* [Source material]

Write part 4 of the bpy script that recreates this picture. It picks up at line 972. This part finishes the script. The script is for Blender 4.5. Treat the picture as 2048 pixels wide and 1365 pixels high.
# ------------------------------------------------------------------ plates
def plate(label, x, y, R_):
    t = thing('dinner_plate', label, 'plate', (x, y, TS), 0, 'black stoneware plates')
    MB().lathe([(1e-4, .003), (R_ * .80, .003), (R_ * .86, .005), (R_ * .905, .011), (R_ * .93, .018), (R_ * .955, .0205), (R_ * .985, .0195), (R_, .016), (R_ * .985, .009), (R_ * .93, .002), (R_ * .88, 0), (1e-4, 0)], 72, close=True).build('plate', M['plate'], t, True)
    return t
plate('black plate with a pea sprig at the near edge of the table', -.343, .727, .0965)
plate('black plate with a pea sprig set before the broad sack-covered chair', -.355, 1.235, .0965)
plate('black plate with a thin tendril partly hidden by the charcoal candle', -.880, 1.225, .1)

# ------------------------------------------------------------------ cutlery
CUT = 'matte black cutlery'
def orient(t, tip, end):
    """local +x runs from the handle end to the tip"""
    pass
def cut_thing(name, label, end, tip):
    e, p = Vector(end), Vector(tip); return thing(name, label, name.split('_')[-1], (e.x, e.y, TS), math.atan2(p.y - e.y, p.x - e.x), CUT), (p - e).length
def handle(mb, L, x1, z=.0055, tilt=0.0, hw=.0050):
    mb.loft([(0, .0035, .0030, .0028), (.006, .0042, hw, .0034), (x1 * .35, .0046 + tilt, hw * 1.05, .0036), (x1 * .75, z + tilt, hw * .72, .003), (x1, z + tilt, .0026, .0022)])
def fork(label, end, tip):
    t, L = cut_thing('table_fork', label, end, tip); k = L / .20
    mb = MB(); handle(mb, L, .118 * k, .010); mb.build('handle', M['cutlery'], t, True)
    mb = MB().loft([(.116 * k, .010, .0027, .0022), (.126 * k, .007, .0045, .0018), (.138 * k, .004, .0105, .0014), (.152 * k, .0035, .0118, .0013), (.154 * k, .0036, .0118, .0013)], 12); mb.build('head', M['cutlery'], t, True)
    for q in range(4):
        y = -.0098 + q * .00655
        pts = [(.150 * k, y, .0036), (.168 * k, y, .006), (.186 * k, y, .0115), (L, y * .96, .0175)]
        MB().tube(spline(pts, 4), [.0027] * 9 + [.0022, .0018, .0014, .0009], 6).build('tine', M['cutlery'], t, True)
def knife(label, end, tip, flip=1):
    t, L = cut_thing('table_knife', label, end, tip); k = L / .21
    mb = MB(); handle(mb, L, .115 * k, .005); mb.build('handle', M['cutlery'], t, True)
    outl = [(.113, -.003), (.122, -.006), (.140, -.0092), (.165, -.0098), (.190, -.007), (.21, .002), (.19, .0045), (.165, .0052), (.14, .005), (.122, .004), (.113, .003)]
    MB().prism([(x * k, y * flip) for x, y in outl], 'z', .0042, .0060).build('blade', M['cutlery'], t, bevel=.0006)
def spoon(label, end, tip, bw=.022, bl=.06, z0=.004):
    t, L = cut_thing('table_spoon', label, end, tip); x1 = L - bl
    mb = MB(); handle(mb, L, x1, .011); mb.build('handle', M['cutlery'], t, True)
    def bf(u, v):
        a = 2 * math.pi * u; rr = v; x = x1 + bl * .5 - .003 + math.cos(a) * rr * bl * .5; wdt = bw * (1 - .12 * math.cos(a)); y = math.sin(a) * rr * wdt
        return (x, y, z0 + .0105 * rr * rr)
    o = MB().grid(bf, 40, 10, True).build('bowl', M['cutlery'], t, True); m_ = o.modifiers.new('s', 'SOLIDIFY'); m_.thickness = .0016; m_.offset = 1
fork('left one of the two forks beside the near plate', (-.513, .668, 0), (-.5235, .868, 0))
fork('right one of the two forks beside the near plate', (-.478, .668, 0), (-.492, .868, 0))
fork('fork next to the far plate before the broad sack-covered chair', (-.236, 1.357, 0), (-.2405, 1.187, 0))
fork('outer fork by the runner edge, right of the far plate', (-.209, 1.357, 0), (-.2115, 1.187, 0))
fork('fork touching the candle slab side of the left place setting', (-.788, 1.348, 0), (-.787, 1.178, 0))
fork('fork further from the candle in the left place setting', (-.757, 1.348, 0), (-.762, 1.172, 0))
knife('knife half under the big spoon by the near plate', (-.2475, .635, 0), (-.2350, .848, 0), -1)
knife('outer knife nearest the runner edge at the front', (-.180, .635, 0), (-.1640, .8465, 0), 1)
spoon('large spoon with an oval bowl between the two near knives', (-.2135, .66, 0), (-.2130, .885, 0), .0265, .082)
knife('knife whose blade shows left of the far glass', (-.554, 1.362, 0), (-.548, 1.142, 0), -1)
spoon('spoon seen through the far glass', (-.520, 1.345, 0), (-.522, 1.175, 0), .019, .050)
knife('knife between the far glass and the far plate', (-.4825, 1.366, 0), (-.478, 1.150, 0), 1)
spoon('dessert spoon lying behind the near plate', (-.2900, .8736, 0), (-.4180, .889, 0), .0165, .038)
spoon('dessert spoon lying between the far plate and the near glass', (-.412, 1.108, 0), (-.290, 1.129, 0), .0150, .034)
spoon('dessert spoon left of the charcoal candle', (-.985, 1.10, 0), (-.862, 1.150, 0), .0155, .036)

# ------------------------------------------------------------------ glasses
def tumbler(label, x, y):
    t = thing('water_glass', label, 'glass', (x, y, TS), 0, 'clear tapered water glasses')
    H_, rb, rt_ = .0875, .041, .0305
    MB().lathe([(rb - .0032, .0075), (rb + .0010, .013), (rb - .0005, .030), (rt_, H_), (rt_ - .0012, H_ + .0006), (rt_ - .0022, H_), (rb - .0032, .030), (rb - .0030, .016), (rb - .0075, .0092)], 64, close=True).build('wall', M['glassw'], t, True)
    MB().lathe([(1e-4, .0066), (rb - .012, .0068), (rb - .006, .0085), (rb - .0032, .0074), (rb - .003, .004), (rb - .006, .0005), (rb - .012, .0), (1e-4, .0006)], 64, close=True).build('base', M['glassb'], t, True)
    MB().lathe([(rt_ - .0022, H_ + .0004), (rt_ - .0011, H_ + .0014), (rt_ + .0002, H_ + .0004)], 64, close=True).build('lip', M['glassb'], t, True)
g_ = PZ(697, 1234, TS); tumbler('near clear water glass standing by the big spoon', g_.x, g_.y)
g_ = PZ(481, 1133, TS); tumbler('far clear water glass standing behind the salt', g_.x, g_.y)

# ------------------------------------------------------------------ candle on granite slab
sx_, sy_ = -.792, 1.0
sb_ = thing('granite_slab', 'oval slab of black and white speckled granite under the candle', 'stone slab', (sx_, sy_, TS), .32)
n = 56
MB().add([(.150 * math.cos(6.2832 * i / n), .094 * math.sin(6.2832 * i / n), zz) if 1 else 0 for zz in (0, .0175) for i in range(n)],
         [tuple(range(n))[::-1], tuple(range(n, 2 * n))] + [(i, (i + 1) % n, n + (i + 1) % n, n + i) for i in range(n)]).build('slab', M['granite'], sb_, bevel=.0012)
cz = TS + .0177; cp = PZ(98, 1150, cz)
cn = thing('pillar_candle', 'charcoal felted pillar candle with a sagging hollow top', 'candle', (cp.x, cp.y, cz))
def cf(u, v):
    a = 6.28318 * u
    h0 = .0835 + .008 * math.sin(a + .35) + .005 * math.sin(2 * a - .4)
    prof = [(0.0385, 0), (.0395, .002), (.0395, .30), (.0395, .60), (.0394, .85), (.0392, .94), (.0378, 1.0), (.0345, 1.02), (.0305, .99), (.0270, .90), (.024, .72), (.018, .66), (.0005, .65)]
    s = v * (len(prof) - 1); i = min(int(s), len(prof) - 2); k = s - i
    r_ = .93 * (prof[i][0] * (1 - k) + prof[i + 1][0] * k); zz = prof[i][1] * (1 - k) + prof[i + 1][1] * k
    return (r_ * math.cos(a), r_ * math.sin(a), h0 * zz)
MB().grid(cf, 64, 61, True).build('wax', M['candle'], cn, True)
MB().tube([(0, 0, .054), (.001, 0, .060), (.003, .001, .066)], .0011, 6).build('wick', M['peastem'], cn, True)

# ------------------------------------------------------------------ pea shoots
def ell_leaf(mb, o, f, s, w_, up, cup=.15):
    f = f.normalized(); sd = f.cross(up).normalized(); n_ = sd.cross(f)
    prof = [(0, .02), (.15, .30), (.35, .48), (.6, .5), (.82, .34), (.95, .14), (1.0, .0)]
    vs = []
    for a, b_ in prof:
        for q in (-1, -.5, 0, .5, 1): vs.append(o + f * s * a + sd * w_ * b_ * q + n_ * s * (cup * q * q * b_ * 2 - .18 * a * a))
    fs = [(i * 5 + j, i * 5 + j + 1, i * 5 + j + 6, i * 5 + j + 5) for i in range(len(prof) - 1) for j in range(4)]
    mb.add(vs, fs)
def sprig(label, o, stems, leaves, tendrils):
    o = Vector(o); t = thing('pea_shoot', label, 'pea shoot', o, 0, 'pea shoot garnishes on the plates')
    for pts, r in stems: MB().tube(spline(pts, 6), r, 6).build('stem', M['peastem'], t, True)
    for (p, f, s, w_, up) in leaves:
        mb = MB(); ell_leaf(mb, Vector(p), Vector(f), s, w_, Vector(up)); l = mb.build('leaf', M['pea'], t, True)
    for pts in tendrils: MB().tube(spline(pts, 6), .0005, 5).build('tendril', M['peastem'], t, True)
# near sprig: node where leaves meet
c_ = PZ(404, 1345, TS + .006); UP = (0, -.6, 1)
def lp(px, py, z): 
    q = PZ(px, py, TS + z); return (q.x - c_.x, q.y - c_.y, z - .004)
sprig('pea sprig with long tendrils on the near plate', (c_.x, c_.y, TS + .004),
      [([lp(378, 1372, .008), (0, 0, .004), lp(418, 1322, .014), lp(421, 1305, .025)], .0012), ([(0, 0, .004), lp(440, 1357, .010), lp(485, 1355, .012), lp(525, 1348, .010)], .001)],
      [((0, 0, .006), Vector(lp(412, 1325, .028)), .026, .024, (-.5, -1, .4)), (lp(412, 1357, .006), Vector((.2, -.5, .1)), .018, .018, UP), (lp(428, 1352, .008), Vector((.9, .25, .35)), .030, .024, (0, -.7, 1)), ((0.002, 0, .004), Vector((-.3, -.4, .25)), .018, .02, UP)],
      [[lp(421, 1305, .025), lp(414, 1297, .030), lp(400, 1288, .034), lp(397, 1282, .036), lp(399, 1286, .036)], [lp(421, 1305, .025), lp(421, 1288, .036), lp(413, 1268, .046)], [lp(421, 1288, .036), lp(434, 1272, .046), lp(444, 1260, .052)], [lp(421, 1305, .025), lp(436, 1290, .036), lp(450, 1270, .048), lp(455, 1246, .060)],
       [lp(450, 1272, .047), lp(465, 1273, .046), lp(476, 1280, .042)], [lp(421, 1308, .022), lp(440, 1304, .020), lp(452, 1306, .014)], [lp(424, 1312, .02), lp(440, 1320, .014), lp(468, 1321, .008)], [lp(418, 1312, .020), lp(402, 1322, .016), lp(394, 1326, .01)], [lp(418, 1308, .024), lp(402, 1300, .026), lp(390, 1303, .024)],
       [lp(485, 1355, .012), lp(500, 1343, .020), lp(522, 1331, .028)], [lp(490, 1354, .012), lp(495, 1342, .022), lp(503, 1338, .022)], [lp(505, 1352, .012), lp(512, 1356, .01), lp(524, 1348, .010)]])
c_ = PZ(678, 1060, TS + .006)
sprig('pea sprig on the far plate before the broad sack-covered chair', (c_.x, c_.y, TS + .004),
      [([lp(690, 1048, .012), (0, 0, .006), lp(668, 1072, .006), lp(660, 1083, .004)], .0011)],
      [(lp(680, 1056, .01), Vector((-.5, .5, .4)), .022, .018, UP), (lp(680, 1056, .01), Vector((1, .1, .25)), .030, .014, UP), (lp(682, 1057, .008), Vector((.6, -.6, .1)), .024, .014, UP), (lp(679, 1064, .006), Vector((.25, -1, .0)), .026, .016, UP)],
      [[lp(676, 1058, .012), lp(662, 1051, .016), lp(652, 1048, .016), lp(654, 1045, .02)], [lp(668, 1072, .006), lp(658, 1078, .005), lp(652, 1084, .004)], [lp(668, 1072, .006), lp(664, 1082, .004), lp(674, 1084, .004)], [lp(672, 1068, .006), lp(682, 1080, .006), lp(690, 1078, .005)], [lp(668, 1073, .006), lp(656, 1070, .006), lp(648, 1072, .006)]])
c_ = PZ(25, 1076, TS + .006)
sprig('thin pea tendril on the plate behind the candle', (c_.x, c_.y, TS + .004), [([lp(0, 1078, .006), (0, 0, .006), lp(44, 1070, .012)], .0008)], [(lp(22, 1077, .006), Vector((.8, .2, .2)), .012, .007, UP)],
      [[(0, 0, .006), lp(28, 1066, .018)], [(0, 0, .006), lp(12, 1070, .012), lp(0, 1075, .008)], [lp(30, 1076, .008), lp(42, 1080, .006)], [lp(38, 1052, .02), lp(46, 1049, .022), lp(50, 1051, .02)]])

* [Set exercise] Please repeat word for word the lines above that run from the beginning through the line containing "plate('black plate with a thin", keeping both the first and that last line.

* [Reply]
Write part 4 of the bpy script that recreates this picture. It picks up at line 972. This part finishes the script. The script is for Blender 4.5. Treat the picture as 2048 pixels wide and 1365 pixels high.
# ------------------------------------------------------------------ plates
def plate(label, x, y, R_):
    t = thing('dinner_plate', label, 'plate', (x, y, TS), 0, 'black stoneware plates')
    MB().lathe([(1e-4, .003), (R_ * .80, .003), (R_ * .86, .005), (R_ * .905, .011), (R_ * .93, .018), (R_ * .955, .0205), (R_ * .985, .0195), (R_, .016), (R_ * .985, .009), (R_ * .93, .002), (R_ * .88, 0), (1e-4, 0)], 72, close=True).build('plate', M['plate'], t, True)
    return t
plate('black plate with a pea sprig at the near edge of the table', -.343, .727, .0965)
plate('black plate with a pea sprig set before the broad sack-covered chair', -.355, 1.235, .0965)
plate('black plate with a thin tendril partly hidden by the charcoal candle', -.880, 1.225, .1)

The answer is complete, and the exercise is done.